TASK DESCRIPTION: Output the first line of the listing and each line after it, up to and including the line that contains "y1 = min(yy+1.06, 7.70);", exactly as written, minus the pictures.

※

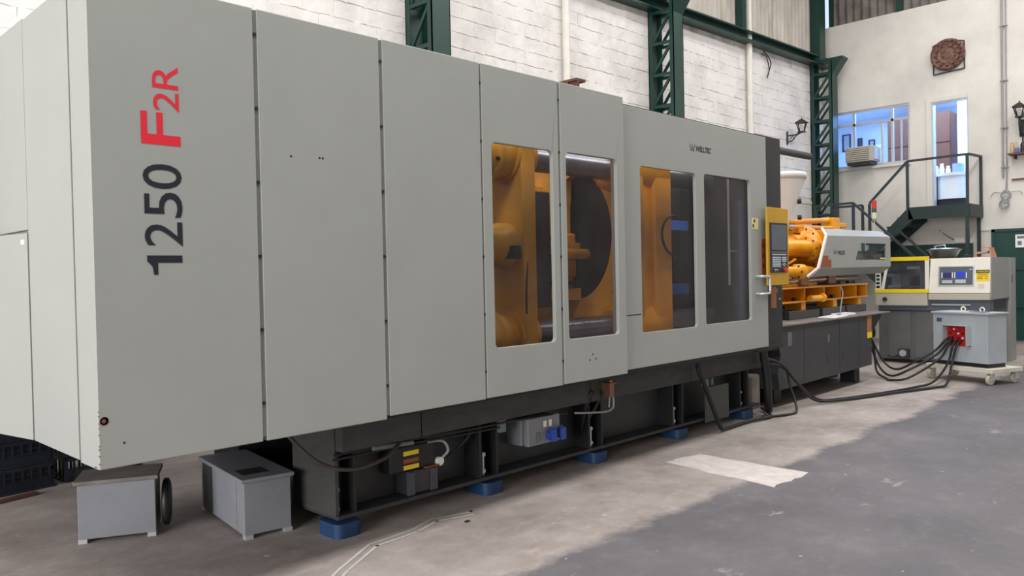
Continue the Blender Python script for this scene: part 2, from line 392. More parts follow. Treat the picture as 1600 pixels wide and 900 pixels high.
# corrugated cladding, one object per sheet
def corr_sheet(x0, x1, z0, z1, y, depth=.03, pitch=.177):
    vs = []; n = int((x1-x0)/pitch*6)
    for i in range(n+1):
        x = x0+(x1-x0)*i/n; yy = y-depth*math.sin(2*math.pi*x/pitch)
        vs += [(x, yy, z0), (x, yy, z1)]
    return vs, [(2*i, 2*i+2, 2*i+3, 2*i+1) for i in range(n)]
x = 9.6
while x < BW-.05:
    x1 = min(x+1.06, BW); vs, fs = corr_sheet(x, x1+.03 if x1 < BW else x1, girt_z(x)+.1, ZC, SW-.02-.006*(int(x) % 2))
    MB().add(vs, fs, True).build('corrugated_sheet', corr, wl); x = x1
g = MB()
for z0, z1, y0, y1 in ((.17, .2, SW-.22, SW-.0), (0, .03, SW-.22, SW), (.03, .17, SW-.08, SW-.05)):
    for xa, xb in ((XR, 10.5), (10.5, BW)):
        g.hexa([(xa, y0, girt_z(xa)+z0), (xa, y1, girt_z(xa)+z0), (xa, y1, girt_z(xa)+z1), (xa, y0, girt_z(xa)+z1)], [(xb, y0, girt_z(xb)+z0), (xb, y1, girt_z(xb)+z0), (xb, y1, girt_z(xb)+z1), (xb, y0, girt_z(xb)+z1)])
struct(g.build('trim_1', green, label='dark green steel girt along the top of the block wall'))
struct(MB().box(14.42, 14.56, SW-.2, SW-.06, 6.28, ZC).build('trim_2', green, label='dark green post on the girt between the corrugated sheets'))

# ---- far end wall: plaster with window, door and green gates
W_ = (5.955, 7.71, 3.87, 5.175)        # window y0 y1 z0 z1
D_ = (4.81, 5.51, 2.86, 5.09)          # office door opening
G_ = (1.6, 4.396, 0.0, 2.32)           # green gate
K_ = (4.74, 6.4, 0.0, 2.05)            # low green gate under the landing
b = MB(); b.plate(rect(YR, SW, 0, 7.19), [rect(*W_), rect(*D_)], BW, BW+.16, 'yz')
wb = struct(b.build('wall_back', plaster))
x = None; yy = YR
while yy < 7.70:
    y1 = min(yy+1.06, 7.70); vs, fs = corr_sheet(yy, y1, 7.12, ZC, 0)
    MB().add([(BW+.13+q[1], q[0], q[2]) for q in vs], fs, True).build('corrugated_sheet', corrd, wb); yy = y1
struct(MB().box(BW-.02, BW+.1, 6.08, 6.2, 7.2, ZC).build('trim_3', green))
struct(MB().box(BW+.02, BW+.12, 7.62, 7.70, 7.19, ZC).build('trim_4', green))
tr = struct(MB().box(BW-.06, BW, K_[0], 6.4, 2.06, 2.13).box(BW-.03, BW, 4.396, 5.9, 2.30, 2.335).build('trim_5', plaster, label='white plaster ledges above the low green gate'))
MB().box(XR, BW+.2, YR, SW+.3, ZC, ZC+.1).build('ceiling', roofm)['kind'] = 'structure'
struct(MB().box(XR, BW+.2, YR-.15, YR, 0, ZC).build('wall_right', plaster))
b = MB(); b.plate(rect(YR, SW, 0, ZC), [rect(-2.6, 5.6, .02, 5.7)], XR-.15, XR, 'yz'); struct(b.build('wall_front', plaster))
struct(MB().box(XR-14, XR, YR-4, SW+4, -.12, -.02).build('trim_6', conc, label='concrete yard outside the open gate'))

# window: aluminium frame, panes
win = struct(MB().plate(rect(W_[0], W_[1], W_[2], W_[3]), [rect(W_[0]+.04, W_[1]-.04, W_[2]+.06, W_[3]-.05)], BW+.02, BW+.1, 'yz').build('window_1', alu))
for y in (6.33, 7.16): MB().box(BW+.03, BW+.09, y-.025, y+.025, W_[2]+.05, W_[3]-.04).build('mullion', alu, win)
MB().box(BW+.03, BW+.09, W_[0]+.03, W_[1]-.03, 4.83, 4.88).build('transom', alu, win)
MB().box(BW+.035, BW+.08, 6.13, 6.16, 3.93, 4.83).build('sliding_stile', alu, win)
MB().box(BW+.035, BW+.08, 6.53, 6.57, 3.93, 4.83).build('sliding_stile', alu, win)
MB().box(BW-.07, BW+.02, W_[0]-.02, W_[1]+.03, W_[2]-.05, W_[2]).build('sill', plaster, win)
for y0, y1 in ((5.99, 6.31), (6.35, 7.14), (7.18, 7.67)):
    MB().box(BW+.055, BW+.06, y0, y1, 4.88, 5.13).build('pane', wing, win)
for y0, y1 in ((5.99, 6.13), (6.16, 6.31), (6.35, 6.53), (7.18, 7.67)):
    MB().box(BW+.055, BW+.06, y0, y1, 3.93, 4.83).build('pane', wing, win)
MB().box(BW+.055, BW+.06, 6.57, 7.14, 4.36, 4.83).build('pane', wing, win)
# office door opening: white jambs and lintel, no leaf in view
b = MB(); b.plate(rect(D_[0], D_[1]+.0, D_[2], D_[3]), [rect(D_[0]+.02, D_[1]-.03, D_[2]-.0+.001, D_[3]-.03)], BW-.012, BW+.17, 'yz')
dr = struct(b.build('door_1', alu))
MB().box(BW-.03, BW, D_[1]+.0, D_[1]+.1, D_[2], D_[3]+.09).box(BW-.03, BW, D_[0], D_[1], D_[3]+.0, D_[3]+.09).build('architrave', plaster, dr)
# green gate with welded frame, notice and light under it
b = MB(); b.box(BW-.03, BW-.01, G_[0], G_[1], .06, G_[3])
g2 = struct(b.build('door_2', dgreen))
for z in (.06, .72, 1.48, 2.26): MB().box(BW-.06, BW-.03, G_[0], G_[1], z, z+.05).build('gate_rail', dgreen, g2)
for y in (G_[1]-.06, G_[1]-1.0, G_[0]): MB().box(BW-.06, BW-.03, y, y+.06, .06, G_[3]).build('gate_stile', dgreen, g2)
nt_ = MB().box(BW-.07, BW-.064, 3.62, 3.97, 1.93, 2.19).build('notice', paper, g2, label='white printed notice sheet')
for z, z1, y0, y1 in ((2.11, 2.16, 3.66, 3.94), (1.98, 2.06, 3.86, 3.93)): MB().box(BW-.0725, BW-.07, y0, y1, z, z1).build('print', logo_g, nt_)
g3 = struct(MB().box(BW-.04, BW-.005, K_[0], K_[1], .02, K_[3]).build('door_3', dgreen))
for y in (5.02, 5.3, 5.58, 5.86, 6.14): MB().box(BW-.055, BW-.04, y, y+.02, .02, K_[3]).build('gate_seam', dgreen, g3)

# office behind the wall
b = MB(); b.box(BW+.16, 22.3, 3.6, 9.3, 2.72, 2.82); of = struct(b.build('trim_7', offw, label='office floor behind the far wall'))
struct(MB().box(BW+.16, 22.3, 3.6, 9.3, 5.58, 5.66).build('trim_8', offw, label='office ceiling'))
struct(MB().box(22.2, 22.3, 3.6, 9.3, 2.8, 5.6).build('trim_9', offw, label='far office wall'))
struct(MB().box(BW+.16, 22.3, 9.2, 9.3, 2.8, 5.6).box(BW+.16, 22.3, 3.6, 3.7, 2.8, 5.6).build('trim_10', offw, label='office side walls'))
struct(MB().box(20.6, 21.4, 5.05, 5.55, 2.82, 5.58).build('trim_11', offw, label='white pier inside the office'))
cb = thing('office_cupboard', 'tall brown cupboard seen through the office doorway and window', 'cupboard', (21.3, 6.5, 2.82))
MB().box(21.08, 21.6, 5.83, 7.27, 2.82, 5.30).build('carcass', cupb, cb)
for k in range(4):
    for z0, z1 in ((2.9, 4.55), (4.58, 5.28)):
        MB().box(21.05, 21.08, 5.84+k*.357, 6.19+k*.357, z0, z1).build('door', cupb, cb)
ct = thing('reception_counter', 'curved white topped counter with black base inside the office doorway', 'counter', (19.3, 5.3, 2.82))
arc = [(19.35+.45*math.cos(math.radians(a)), 5.3+.45*math.sin(math.radians(a))) for a in range(95, 270, 12)]
b = MB(); b.plate(arc+[(20.0, 4.85), (20.0, 5.75)], [], 3.54, 3.60, 'xy'); b.build('countertop', white, ct)
b = MB(); arc2 = [(19.4+.4*math.cos(math.radians(a)), 5.3+.4*math.sin(math.radians(a))) for a in range(130, 265, 12)]
b.plate(arc2+[(19.8, 4.92), (19.8, 5.6)], [], 3.05, 3.54, 'xy'); b.build('front_panel', white, ct)
MB().box(19.12, 19.95, 4.86, 5.72, 2.82, 3.05).build('plinth', black, ct); MB().box(19.0, 19.9, 5.56, 5.74, 2.82, 3.54).build('end_panel', black, ct)
for i, (x, y, h) in enumerate(((19.25, 5.62, .2), (19.22, 5.5, .24), (19.32, 5.4, .19))):
    o = MB().lathe((x, y, 3.6), [(.045, 0), (.05, h*.1), (.052, h*.55), (.035, h*.8), (.04, h)], 12).build('white_jar', white)
    tag(o, ['white jar on the office counter, nearest the left jamb', 'tallest white jar in the middle of the office counter', 'white jar on the office counter, rightmost of the three'][i], 'jar', 'jars on the office counter')
o = MB().box(19.25, 19.5, 5.13, 5.3, 3.6, 3.82).build('cash_box', M('pale_blue_plastic', (150, 176, 214), .5)); tag(o, 'pale blue grey box on the office counter beside the white jars', 'box')
for i, (y0, y1, z0, z1, t_) in enumerate(((8.62, 8.84, 4.78, 5.25, 'large framed picture on the office wall behind the lattice column'), (8.31, 8.43, 4.8, 5.1, 'small dark blue framed picture on the office wall above the air conditioner'), (7.98, 8.14, 4.78, 5.02, 'small framed picture on the office wall right of the blue one'))):
    pc = thing('framed_picture', t_, 'picture', (22.19, (y0+y1)/2, z0), 'pictures on the office wall')
    b = MB(); b.plate(rect(y0, y1, z0, z1), [rect(y0+.03, y1-.03, z0+.03, z1-.03)], 22.16, 22.2, 'yz'); b.build('frame', black, pc)
    MB().box(22.18, 22.195, y0+.03, y1-.03, z0+.03, z1-.03).build('print', bluetxt if i == 1 else alu, pc)

# window air conditioner
ac = thing('air_conditioner', 'beige window air conditioner sticking out below the glass', 'air conditioner', (18.45, 6.98, 3.95))
MB().box(18.25, 18.95, 6.62, 7.22, 3.96, 4.30).build('casing', beige, ac, bevel=.012)
MB().box(18.238, 18.25, 6.70, 7.19, 3.99, 4.27).build('grille', conc, ac)
for k in range(6): MB().box(18.226, 18.24, 6.71, 7.18, 4.01+k*.043, 4.026+k*.043).build('slat', beige, ac)
MB().box(18.3, 18.7, 6.60, 6.62, 4.0, 4.26).build('side_louvre', alu, ac)
MB().box(18.24, 18.62, 6.66, 7.18, 3.9, 3.96).build('bracket', iron, ac)
# round relief plaque with a bent square rod frame behind it
pl = thing('round_plaque', 'round copper relief plaque hanging high on the far wall', 'plaque', (BW-.05, 5.165, 5.68))
b = MB(); b.lathe((BW-.10, 5.165, 6.035), [(.0, .0), (.08, -.012), (.1, 0), (.17, .004), (.185, -.014), (.2, .004), (.255, .006), (.27, -.016), (.325, -.012), (.335, .03), (.0, .035)], 40, 'x'); b.build('disc', bronze, pl)
for n_, rr, s_ in ((20, .295, .022), (12, .222, .022)):
    for k in range(n_):
        a = 2*math.pi*k/n_; MB().box(BW-.135, BW-.095, 5.165+rr*math.cos(a)-s_, 5.165+rr*math.cos(a)+s_, 6.035+rr*math.sin(a)-s_*.7, 6.035+rr*math.sin(a)+s_*.7).build('relief_boss', bronze, pl)
b = MB(); q = [(5.46, 6.27), (5.45, 5.665), (4.86, 5.70), (4.862, 6.27)]
for p0, p1 in zip(q[:-1], q[1:]): b.bar((BW-.03, *p0), (BW-.03, *p1), .022, .022)
b.bar((BW-.03, 4.862, 6.27), (BW-.03, 4.98, 6.3), .022, .022); b.bar((BW-.03, 5.46, 6.27), (BW-.03, 5.38, 6.3), .02, .02); b.build('rod_frame', iron, pl)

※

ANSWER TO THIS TASK:
Continue the Blender Python script for this scene: part 2, from line 392. More parts follow. Treat the picture as 1600 pixels wide and 900 pixels high.
# corrugated cladding, one object per sheet
def corr_sheet(x0, x1, z0, z1, y, depth=.03, pitch=.177):
    vs = []; n = int((x1-x0)/pitch*6)
    for i in range(n+1):
        x = x0+(x1-x0)*i/n; yy = y-depth*math.sin(2*math.pi*x/pitch)
        vs += [(x, yy, z0), (x, yy, z1)]
    return vs, [(2*i, 2*i+2, 2*i+3, 2*i+1) for i in range(n)]
x = 9.6
while x < BW-.05:
    x1 = min(x+1.06, BW); vs, fs = corr_sheet(x, x1+.03 if x1 < BW else x1, girt_z(x)+.1, ZC, SW-.02-.006*(int(x) % 2))
    MB().add(vs, fs, True).build('corrugated_sheet', corr, wl); x = x1
g = MB()
for z0, z1, y0, y1 in ((.17, .2, SW-.22, SW-.0), (0, .03, SW-.22, SW), (.03, .17, SW-.08, SW-.05)):
    for xa, xb in ((XR, 10.5), (10.5, BW)):
        g.hexa([(xa, y0, girt_z(xa)+z0), (xa, y1, girt_z(xa)+z0), (xa, y1, girt_z(xa)+z1), (xa, y0, girt_z(xa)+z1)], [(xb, y0, girt_z(xb)+z0), (xb, y1, girt_z(xb)+z0), (xb, y1, girt_z(xb)+z1), (xb, y0, girt_z(xb)+z1)])
struct(g.build('trim_1', green, label='dark green steel girt along the top of the block wall'))
struct(MB().box(14.42, 14.56, SW-.2, SW-.06, 6.28, ZC).build('trim_2', green, label='dark green post on the girt between the corrugated sheets'))

# ---- far end wall: plaster with window, door and green gates
W_ = (5.955, 7.71, 3.87, 5.175)        # window y0 y1 z0 z1
D_ = (4.81, 5.51, 2.86, 5.09)          # office door opening
G_ = (1.6, 4.396, 0.0, 2.32)           # green gate
K_ = (4.74, 6.4, 0.0, 2.05)            # low green gate under the landing
b = MB(); b.plate(rect(YR, SW, 0, 7.19), [rect(*W_), rect(*D_)], BW, BW+.16, 'yz')
wb = struct(b.build('wall_back', plaster))
x = None; yy = YR
while yy < 7.70:
    y1 = min(yy+1.06, 7.70); vs, fs = corr_sheet(yy, y1, 7.12, ZC, 0)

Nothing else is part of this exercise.